An active interface is a physical interface that transmits both data traffic and probe traffic. You configure the interface as "active" by performing either the task How to Configure an IPMP Group With Multiple Interfaces or the task How to Configure a Single Interface IPMP Group.
The following are two common types of IPMP configurations:
Checking the Status of an Interface
You can check the status of an interface by issuing the ifconfig interface command. For general information on ifconfig status reporting, refer to How to Get Information About a Specific Interface.
For example, you can use the ifconfig command to obtain the status of a standby interface. When the standby interface is not hosting any data address, the interface has the INACTIVE flag for its status. You can observe this flag in the status lines for the interface in the ifconfig output.

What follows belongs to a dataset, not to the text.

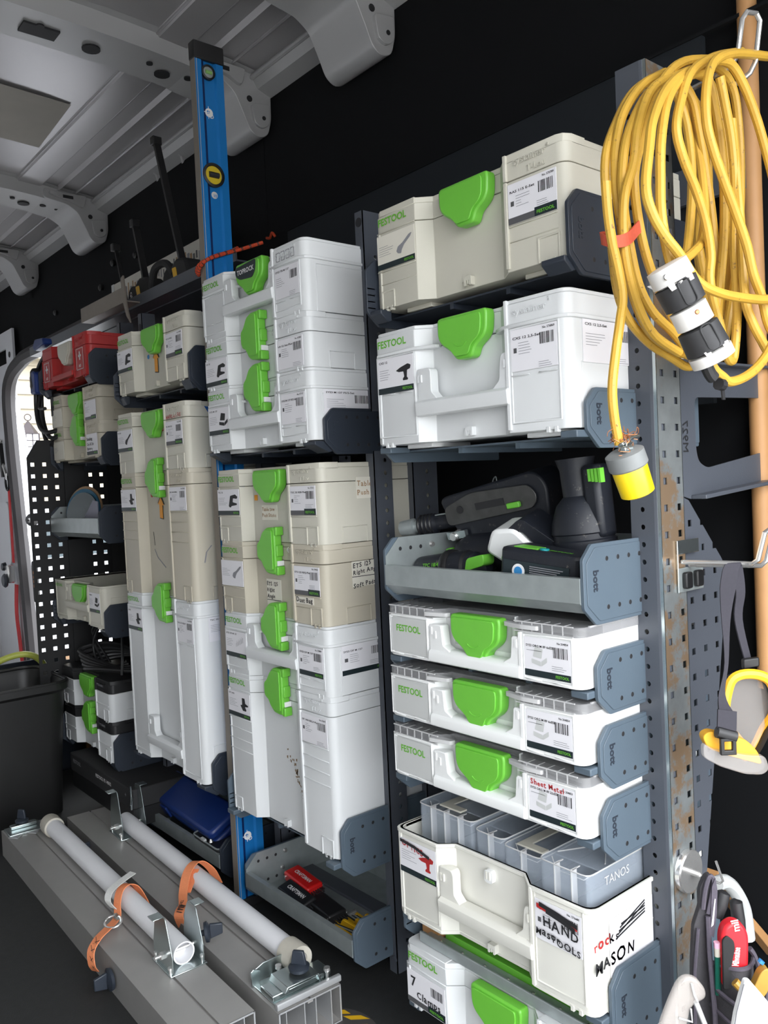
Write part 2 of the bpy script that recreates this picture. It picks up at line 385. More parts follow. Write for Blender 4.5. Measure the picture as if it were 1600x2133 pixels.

IPMP Failure Detection and Recovery Features
The in.mpathd daemon handles the following types of failure detection:
Link-based failure detection, if supported by the NIC driver
Probe-based failure detection, when test addresses are configured
Detection of interfaces that were missing at boot time
The in.mpathd(1M) man page completely describes how the in.mpathd daemon handles the detection of interface failures.